Rollercoaster
So this weekend Jason brought his new girlfriend (the one he dumped me for, who by now I have no problem hating) over to the house we share. I was standing in my pajamas making coffee in the kitchen when they arrived, and ran & hid in my room for a little while - but his room is just the other side of my bathroom wall. So our other roommate, my best friend for ten years, took me out & we had a nice day at the park & seeing a movie (Music & Lyrics - it was cute, Hugh Grant is aging well).
Since then Jason & I have exchanged some e-mails. He thinks it's selfish of me not to consider how they have nowhere to go (they can't go to her place because her ex-fiance that she dumped for Jason lives there) & can't relax & watch movies together. And yet he wants to be friends, he says, because he thinks of me as his best friend & I was everything he wanted except for not enough sex. Which I did try to work on, & we were doing better, but he gave up on us so it doesn't matter. Nothing I did was good enough for him, and I'm better off without him.
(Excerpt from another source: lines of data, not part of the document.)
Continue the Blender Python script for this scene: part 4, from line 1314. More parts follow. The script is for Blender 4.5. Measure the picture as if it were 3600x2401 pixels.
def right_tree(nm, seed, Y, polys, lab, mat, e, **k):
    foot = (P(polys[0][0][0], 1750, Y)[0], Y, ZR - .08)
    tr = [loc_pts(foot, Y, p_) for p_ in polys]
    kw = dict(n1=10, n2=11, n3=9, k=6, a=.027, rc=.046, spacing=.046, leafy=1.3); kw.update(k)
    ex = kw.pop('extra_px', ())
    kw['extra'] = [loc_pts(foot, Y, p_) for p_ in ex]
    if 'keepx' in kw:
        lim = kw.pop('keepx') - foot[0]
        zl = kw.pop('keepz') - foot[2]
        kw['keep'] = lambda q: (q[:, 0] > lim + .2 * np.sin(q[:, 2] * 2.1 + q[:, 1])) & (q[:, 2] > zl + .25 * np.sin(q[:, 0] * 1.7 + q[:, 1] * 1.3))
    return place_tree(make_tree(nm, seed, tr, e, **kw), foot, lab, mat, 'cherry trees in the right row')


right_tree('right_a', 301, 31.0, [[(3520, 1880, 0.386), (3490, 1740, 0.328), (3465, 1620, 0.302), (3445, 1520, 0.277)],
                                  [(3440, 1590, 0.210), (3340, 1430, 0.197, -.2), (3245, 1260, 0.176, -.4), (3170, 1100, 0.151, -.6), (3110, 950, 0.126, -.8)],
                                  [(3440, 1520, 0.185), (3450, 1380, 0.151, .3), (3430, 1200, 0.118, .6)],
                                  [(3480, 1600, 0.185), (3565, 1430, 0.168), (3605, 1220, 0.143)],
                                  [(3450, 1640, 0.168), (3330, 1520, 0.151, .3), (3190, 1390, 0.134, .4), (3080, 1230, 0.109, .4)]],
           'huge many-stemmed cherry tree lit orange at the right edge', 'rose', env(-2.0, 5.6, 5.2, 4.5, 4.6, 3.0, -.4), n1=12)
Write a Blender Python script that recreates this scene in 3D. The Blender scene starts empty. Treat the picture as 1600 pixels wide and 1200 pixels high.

And apparently he's an ass who expects me to be just fine with him bringing over my replacement & making lattes for her like he used to for me, & doing everything we used to do, here.
Last night I was over at my friends place, and I felt all philosophical & accepting & thankful for all the wonderful blessings in my life & ready to move on. Then I got home this morning, and they were here, & I hid downstairs & fell apart & wanted to die. And he's not even worth it!
I may end up camping out on friends' couches until the end of June (lease ends) after all. I'll just have to figure out transportation & try to make it up to them for being such a burden.